Salt on the Rocks C&C

I use aperture. when I open my photos there is a tab for correcting things. If you use photoshop the best way to correct the white balance is to use the dropper, you use the dropper and you select something in your screen that is a neutral grey. It normally does a pretty good job. Sometimes I have to adjust mine a bit. I watched a video by Scott Kelby. He is VERY good at showing the basics of photoshop in the video I watched. He tells you step by step his workflow from taking the pictures to printing them.
Let me know if this helps
 
I use aperture. when I open my photos there is a tab for correcting things. If you use photoshop the best way to correct the white balance is to use the dropper, you use the dropper and you select something in your screen that is a neutral grey. It normally does a pretty good job. Sometimes I have to adjust mine a bit. I watched a video by Scott Kelby. He is VERY good at showing the basics of photoshop in the video I watched. He tells you step by step his workflow from taking the pictures to printing them.
Let me know if this helps
Thanks i have ps ill look into that.
 
Not sure what kind of cam you are using but on my d90 you can switch between photo quality options - one of which is Camera RAW. I really will be honest I don't know THAT much about it, but when you shoot in RAW I believe the files are the least compressed, and of the highest quality your camera can shoot??
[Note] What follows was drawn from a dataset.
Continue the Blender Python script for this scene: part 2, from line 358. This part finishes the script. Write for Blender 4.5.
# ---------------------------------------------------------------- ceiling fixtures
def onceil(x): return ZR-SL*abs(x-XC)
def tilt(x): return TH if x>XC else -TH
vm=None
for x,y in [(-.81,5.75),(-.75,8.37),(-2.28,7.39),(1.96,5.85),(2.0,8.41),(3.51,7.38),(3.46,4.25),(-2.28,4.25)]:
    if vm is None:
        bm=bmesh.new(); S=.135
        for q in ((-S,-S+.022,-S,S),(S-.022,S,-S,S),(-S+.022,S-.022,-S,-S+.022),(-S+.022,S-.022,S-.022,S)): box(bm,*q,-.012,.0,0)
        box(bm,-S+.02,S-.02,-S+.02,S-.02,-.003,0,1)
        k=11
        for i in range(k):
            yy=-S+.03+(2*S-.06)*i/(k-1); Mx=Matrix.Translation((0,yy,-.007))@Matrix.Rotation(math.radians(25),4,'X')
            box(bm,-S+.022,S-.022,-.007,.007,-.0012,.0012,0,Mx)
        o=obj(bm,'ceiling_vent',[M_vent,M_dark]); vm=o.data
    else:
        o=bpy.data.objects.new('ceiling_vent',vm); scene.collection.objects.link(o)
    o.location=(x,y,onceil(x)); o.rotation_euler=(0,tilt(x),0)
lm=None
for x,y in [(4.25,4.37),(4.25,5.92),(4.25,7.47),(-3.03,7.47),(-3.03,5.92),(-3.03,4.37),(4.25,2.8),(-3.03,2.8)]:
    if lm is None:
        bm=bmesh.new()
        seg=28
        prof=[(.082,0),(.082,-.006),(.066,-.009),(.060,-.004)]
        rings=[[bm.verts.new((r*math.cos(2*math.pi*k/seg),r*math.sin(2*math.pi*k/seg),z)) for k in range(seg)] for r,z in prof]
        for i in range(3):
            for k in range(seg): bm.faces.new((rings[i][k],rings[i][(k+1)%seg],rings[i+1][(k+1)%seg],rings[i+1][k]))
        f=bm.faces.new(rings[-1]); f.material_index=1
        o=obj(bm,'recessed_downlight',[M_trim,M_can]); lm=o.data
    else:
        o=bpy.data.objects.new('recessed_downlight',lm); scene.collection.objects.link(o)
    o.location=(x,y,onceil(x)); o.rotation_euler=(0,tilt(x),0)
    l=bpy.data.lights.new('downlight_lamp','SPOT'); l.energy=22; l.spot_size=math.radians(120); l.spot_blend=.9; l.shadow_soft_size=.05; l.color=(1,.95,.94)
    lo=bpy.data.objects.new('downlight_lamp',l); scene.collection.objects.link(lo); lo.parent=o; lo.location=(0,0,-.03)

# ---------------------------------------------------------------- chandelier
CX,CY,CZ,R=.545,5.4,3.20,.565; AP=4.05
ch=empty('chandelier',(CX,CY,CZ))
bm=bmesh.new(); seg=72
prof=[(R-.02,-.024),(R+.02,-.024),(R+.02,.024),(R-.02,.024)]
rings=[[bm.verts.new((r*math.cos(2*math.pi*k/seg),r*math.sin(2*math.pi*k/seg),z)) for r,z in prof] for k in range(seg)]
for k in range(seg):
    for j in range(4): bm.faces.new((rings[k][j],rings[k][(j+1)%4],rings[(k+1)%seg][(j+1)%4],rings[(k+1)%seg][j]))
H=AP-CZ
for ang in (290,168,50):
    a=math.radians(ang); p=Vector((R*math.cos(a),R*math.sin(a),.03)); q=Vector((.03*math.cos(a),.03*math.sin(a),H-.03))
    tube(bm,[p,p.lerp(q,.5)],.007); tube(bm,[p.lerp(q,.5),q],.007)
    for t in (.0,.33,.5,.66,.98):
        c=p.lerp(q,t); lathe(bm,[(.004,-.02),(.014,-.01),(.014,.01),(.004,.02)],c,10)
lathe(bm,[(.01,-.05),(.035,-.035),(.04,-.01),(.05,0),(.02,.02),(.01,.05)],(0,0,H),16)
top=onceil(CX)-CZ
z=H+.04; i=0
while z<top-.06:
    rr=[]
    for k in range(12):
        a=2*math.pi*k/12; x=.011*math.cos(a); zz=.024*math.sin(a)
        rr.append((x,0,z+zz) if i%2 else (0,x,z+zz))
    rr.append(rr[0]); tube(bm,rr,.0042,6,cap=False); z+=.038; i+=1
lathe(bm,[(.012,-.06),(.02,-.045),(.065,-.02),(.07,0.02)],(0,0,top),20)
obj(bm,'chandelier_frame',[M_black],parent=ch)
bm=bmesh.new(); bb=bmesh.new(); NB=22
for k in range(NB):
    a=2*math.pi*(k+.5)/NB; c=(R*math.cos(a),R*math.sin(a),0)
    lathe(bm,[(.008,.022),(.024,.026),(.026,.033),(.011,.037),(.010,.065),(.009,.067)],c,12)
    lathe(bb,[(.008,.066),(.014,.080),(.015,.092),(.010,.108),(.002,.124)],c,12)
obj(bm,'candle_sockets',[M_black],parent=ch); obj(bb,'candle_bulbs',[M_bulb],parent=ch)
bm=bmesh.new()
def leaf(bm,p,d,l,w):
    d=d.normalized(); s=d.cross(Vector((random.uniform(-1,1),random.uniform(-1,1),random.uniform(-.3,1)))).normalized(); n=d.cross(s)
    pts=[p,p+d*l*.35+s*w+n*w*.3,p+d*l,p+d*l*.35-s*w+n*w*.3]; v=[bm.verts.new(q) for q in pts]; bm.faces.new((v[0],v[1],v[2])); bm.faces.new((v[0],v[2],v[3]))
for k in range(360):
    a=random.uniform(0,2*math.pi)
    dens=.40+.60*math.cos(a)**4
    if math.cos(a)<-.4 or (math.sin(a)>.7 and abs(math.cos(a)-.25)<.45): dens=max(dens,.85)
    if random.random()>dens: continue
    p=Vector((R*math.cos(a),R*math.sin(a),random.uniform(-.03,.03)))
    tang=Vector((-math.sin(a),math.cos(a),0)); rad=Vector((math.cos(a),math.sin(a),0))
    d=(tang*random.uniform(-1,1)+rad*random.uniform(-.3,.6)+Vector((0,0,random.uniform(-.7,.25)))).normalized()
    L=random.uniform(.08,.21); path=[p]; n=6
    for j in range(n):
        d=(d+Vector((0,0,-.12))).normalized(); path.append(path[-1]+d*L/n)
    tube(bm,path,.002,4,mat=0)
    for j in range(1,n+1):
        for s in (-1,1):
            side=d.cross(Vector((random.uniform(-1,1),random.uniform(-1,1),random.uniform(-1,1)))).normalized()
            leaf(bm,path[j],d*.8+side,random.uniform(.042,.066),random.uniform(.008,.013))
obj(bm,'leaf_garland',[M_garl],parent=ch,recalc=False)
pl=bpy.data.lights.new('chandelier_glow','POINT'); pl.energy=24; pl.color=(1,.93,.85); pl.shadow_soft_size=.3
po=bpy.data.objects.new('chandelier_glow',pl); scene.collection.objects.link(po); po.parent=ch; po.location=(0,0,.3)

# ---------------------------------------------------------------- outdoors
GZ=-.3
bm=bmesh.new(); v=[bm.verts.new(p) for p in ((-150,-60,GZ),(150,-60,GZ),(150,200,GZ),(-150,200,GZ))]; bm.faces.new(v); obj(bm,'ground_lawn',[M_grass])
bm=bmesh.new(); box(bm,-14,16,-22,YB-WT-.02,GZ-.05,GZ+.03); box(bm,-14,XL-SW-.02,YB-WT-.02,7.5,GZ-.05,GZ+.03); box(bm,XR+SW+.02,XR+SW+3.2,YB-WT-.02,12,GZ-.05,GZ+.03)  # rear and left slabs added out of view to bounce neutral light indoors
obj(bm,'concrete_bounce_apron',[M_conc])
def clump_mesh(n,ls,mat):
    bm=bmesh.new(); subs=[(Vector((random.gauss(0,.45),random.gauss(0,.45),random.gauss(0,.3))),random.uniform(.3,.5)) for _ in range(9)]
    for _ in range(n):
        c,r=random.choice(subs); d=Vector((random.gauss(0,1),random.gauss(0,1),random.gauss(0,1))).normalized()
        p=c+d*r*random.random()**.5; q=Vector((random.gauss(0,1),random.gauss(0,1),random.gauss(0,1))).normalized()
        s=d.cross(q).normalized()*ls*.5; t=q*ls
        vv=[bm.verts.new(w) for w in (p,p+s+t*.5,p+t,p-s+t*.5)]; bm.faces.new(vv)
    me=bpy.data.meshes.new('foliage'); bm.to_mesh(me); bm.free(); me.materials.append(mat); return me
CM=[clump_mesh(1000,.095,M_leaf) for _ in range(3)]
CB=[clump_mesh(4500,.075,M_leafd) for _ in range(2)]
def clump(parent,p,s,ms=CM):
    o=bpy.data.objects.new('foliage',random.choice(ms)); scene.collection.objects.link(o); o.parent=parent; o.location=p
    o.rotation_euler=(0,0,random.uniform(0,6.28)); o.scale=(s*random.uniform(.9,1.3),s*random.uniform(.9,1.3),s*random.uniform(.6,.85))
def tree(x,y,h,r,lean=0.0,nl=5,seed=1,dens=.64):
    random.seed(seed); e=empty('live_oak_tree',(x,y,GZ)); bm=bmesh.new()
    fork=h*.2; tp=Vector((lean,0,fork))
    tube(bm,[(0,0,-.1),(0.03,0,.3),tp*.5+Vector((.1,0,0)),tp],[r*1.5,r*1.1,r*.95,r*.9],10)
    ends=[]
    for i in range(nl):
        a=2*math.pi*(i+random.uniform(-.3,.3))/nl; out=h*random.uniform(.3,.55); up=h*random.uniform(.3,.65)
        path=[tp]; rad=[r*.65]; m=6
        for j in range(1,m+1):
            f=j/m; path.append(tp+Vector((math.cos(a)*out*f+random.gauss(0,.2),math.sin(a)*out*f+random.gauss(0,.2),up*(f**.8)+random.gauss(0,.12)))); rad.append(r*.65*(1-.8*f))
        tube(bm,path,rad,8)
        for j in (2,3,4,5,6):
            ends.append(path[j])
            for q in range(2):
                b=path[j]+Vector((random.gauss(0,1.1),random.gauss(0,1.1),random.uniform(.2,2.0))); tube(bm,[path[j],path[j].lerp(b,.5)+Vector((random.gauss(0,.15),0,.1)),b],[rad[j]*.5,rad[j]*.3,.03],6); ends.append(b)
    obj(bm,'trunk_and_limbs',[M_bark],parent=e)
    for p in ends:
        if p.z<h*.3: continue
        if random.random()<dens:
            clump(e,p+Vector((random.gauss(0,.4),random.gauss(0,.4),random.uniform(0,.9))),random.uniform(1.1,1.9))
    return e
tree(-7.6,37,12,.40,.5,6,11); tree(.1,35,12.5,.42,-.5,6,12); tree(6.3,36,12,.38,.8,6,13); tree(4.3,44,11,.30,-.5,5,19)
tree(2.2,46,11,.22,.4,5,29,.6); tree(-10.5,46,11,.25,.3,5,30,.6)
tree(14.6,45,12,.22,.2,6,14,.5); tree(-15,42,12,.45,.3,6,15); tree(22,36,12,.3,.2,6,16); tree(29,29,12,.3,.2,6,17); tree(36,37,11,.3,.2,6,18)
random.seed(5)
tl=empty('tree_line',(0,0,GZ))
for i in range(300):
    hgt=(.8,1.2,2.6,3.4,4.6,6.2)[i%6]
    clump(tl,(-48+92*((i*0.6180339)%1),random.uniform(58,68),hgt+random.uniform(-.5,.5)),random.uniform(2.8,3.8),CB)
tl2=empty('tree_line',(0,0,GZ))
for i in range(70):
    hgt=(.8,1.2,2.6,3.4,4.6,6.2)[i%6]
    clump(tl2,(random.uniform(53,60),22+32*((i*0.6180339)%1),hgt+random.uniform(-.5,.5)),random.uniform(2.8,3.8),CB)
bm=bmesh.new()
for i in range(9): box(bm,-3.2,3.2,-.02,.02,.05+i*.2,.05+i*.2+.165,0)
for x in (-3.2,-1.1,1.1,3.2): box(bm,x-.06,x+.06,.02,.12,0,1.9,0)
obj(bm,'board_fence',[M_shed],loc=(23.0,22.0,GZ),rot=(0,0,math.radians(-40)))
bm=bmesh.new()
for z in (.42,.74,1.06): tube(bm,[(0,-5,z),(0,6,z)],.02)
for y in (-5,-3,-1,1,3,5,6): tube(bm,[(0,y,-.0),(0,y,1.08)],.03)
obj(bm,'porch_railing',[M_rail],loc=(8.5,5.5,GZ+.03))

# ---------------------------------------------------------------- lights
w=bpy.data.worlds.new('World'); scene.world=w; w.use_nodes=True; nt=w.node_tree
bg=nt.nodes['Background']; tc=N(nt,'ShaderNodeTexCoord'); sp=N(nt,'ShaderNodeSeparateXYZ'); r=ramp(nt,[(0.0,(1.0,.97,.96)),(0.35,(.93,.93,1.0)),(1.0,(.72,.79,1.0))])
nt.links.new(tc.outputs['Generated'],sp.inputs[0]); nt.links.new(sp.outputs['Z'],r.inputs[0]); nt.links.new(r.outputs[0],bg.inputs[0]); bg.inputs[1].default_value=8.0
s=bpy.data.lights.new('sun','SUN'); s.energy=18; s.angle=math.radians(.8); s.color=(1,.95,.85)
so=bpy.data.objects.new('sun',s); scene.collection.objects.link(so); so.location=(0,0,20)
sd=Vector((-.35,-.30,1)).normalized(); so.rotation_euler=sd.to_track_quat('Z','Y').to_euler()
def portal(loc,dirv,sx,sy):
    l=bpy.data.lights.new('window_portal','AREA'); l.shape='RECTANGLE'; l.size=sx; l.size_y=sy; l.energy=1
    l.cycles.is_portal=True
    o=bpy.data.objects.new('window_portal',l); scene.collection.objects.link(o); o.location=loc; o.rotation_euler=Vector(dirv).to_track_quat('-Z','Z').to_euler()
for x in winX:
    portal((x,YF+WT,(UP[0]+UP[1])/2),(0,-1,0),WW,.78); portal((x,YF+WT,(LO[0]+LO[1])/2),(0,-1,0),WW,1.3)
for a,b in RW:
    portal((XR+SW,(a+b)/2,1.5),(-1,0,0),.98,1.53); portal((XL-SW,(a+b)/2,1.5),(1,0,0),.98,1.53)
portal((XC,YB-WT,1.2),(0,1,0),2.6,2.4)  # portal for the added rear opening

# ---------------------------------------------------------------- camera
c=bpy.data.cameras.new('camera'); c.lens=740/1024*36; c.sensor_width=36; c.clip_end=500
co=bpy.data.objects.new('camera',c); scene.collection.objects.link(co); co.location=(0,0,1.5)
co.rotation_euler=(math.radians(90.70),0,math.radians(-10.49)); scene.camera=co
When you bring them up on your computer it's like a whole digital "darkroom" that allows you to edit everything with ease:


Picture11.png
 
5400_101191826562346_100000145862560_33435_1299277_n.jpg


Oh my god MUCH! better. I was out of my high post processing mind when i posted that first picture.
 
If you have the extra money and have a mac i seriously recommend aperture. It allows you to preview your pictures easier than any program IMHO. And you can do all the adjustments right there.

Here is a screen shot of aperture

screenshot1.jpg
 
Any way i could corrct the balance?

If you shoot in RAW, it's as simple as sliding the white balance slider one way or the other.

If you shoot in jpg, you can still adjust the white balance, it's just not as straight-forward.

In Photoshop go to Image > Adjustments > Color Balance...

To cool the image, move the Cyan/Red slider to the Cyan side and the Yellow/Blue slider to the Blue side in equal amounts. To warm an image, move the same sliders the opposite direction in equal amounts (Cyan/Red toward Red and Yellow/Blue toward Yellow).

color_balance.jpg


Preferably, this should be done in a separate layer. Layer > New Adjustment Layer > Color Balance...

Hope that helps.
 
Any way i could corrct the balance?

If you shoot in RAW, it's as simple as sliding the white balance slider one way or the other.

If you shoot in jpg, you can still adjust the white balance, it's just not as straight-forward.

In Photoshop go to Image > Adjustments > Color Balance...

To cool the image, move the Cyan/Red slider to the Cyan side and the Yellow/Blue slider to the Blue side in equal amounts. To warm an image, move the same sliders the opposite direction in equal amounts (Cyan/Red toward Red and Yellow/Blue toward Yellow).

color_balance.jpg


Preferably, this should be done in a separate layer. Layer > New Adjustment Layer > Color Balance...

Hope that helps.

Thanks, I tried some correction a few posts up. Im going to start shooting in RAW as well, i think that will give me a better handle on the outcome as well.